Additional criteria proposed

  • The private equity funds or their managers must have a minimum of five years of experience as a fund or investment manager and in making investments within the financial sector. Additionally, the manager must have managed and drawn down capital totaling at least INR 5,000 as of the application date.
  • “Associate” or “Group Company” of the Manager of the sponsor PE Fund; Investee companies in which the shareholding held by the Funds or Schemes which are managed by the fund manager of the proposed sponsor PE Fund is 10% or more; and Any investee company in which sponsor PE Fund has more than 10% investment or the directors of sponsor PE Fund/ corporate sponsor has board representation will be included in the definition of “Associate” or “Group Company” in case of a mutual fund where a PE Fund owns the majority. 
  • Off market transactions will not be allowed between the mutual fund schemes and the sponsor PE funds or between the schemes/funds managed by the manager of the sponsor PE funds or investee companies of the schemes/funds of sponsor PE funds where the sponsor holds more than a 10% stake or has board representation.
  • The mutual fund sponsored by the private equity funds are prohibited from participating as an anchor investor in the public issuance of a company where any of the schemes or funds managed by the sponsoring PE fund have an investment of 10% or more or have board representation.

Conclusion

The new eligibility will allow new players, including private equity funds previously ineligible to act as sponsors, to enter the mutual fund market. This change will facilitate increased capital flow into the industry, enhance and encourage competition, foster innovation and provide easier consolidation and exit options for existing sponsors.

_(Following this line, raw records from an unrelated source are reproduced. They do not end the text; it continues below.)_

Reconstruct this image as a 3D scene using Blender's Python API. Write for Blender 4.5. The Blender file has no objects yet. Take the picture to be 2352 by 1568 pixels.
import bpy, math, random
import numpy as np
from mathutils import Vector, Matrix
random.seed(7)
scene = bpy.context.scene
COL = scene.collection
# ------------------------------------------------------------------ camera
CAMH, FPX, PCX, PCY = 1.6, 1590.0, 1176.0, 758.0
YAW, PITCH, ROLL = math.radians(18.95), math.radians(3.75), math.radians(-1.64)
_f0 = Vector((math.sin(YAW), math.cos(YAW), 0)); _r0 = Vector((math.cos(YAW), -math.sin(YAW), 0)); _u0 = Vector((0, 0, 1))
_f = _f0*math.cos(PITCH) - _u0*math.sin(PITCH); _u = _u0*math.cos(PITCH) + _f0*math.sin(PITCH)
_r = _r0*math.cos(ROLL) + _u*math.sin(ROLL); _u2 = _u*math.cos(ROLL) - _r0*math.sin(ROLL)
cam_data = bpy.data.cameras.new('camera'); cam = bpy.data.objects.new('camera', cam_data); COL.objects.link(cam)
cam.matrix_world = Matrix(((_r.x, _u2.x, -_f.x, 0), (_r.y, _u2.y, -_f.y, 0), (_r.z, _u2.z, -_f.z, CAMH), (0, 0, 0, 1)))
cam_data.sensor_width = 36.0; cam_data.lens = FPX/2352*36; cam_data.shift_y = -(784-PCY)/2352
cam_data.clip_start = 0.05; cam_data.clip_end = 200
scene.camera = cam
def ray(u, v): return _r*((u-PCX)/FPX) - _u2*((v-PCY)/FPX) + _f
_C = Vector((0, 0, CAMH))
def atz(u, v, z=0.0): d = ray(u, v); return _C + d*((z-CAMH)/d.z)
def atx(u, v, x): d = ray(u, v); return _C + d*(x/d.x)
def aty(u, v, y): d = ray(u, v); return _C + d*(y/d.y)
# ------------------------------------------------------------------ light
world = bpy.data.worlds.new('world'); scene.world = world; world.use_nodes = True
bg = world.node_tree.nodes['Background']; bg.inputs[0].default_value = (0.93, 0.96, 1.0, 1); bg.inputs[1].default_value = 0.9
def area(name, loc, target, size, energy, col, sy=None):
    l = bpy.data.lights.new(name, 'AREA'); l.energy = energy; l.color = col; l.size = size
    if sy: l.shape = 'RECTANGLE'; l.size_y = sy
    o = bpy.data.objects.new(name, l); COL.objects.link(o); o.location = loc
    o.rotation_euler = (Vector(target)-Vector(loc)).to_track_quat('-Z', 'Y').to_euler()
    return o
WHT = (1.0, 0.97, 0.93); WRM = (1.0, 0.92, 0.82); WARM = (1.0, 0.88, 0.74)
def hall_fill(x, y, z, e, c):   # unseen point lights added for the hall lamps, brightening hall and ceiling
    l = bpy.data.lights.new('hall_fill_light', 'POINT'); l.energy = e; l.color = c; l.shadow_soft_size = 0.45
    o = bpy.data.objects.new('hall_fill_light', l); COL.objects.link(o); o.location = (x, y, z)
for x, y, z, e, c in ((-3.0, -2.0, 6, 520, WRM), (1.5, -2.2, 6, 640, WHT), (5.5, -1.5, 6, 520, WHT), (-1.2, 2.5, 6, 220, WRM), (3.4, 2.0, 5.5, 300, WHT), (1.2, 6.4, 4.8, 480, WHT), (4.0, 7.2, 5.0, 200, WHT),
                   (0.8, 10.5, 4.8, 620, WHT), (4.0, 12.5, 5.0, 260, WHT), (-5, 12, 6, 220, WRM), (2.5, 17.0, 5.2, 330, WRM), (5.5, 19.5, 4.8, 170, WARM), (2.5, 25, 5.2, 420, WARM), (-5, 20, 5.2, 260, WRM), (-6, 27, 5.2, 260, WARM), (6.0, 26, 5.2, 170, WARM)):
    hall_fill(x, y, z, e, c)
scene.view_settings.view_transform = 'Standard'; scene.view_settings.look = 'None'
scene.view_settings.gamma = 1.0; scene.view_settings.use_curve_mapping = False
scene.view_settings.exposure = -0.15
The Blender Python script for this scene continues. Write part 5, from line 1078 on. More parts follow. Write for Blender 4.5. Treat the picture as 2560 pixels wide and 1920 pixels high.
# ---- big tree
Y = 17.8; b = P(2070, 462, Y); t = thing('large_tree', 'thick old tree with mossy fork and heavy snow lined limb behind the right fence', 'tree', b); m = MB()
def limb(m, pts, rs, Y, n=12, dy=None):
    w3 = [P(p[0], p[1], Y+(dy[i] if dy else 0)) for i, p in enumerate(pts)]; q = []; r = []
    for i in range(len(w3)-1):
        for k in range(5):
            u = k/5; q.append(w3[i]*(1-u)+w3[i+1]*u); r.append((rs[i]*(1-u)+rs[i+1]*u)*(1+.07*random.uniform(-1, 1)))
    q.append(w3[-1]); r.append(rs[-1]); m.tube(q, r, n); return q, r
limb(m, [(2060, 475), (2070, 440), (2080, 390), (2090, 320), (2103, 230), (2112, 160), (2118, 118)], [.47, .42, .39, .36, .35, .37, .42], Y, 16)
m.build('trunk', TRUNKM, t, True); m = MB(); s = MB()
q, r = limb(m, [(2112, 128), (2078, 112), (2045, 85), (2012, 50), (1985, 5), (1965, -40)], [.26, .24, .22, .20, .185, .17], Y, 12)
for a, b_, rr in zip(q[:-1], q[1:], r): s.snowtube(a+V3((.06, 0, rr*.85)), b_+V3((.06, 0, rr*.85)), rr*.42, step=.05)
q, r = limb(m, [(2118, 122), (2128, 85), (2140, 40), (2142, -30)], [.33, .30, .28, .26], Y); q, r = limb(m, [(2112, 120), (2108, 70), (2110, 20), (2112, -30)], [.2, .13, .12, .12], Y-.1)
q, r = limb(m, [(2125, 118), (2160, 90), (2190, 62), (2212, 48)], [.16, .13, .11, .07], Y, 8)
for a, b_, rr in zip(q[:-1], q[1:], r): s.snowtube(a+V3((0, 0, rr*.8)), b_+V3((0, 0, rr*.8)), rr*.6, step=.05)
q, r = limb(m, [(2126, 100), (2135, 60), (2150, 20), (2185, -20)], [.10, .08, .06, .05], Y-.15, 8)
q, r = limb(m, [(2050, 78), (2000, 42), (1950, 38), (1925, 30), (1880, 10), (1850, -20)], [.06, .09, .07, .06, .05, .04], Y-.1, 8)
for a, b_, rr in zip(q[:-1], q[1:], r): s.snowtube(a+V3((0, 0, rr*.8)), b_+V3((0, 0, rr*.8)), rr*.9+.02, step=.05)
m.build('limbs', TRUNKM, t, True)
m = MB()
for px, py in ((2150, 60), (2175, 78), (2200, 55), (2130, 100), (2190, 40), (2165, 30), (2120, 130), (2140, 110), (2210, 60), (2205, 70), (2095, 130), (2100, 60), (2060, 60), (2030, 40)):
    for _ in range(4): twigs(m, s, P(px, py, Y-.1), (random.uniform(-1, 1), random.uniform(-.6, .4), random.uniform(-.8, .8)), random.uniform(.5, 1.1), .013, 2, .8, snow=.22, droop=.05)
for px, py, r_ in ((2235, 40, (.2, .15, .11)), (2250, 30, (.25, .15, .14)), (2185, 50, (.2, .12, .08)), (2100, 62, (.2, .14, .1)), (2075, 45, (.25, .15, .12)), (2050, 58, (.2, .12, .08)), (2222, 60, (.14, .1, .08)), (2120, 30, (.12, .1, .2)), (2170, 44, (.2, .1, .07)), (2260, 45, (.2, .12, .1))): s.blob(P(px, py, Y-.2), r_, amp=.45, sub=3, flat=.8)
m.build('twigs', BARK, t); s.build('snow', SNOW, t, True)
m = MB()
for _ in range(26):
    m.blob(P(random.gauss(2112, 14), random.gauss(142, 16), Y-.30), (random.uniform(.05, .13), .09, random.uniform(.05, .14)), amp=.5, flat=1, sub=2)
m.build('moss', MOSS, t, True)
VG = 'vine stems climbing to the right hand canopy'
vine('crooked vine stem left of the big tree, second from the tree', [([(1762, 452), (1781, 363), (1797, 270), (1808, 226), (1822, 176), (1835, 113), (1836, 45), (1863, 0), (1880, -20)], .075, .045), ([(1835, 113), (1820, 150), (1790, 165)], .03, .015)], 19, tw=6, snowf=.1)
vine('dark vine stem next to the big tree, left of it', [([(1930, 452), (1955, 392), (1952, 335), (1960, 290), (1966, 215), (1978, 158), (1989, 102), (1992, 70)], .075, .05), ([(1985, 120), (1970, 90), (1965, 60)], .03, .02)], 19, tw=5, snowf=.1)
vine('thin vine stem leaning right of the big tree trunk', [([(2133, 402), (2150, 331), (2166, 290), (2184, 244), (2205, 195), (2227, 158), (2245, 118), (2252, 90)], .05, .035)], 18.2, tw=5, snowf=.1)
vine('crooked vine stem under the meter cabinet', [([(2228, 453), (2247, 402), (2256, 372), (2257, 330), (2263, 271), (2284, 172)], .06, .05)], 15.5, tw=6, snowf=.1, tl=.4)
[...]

In order to ensure a balanced transition, SEBI has to devise several provisions that would accommodate private equity participation, ease the sponsor exit and safeguard unitholders’ interests against potential market imbalances and disruptions. As the Indian mutual fund industry evolves, the implementation of these proposals will be highly crucial and important, considering the established operational dynamics of the market.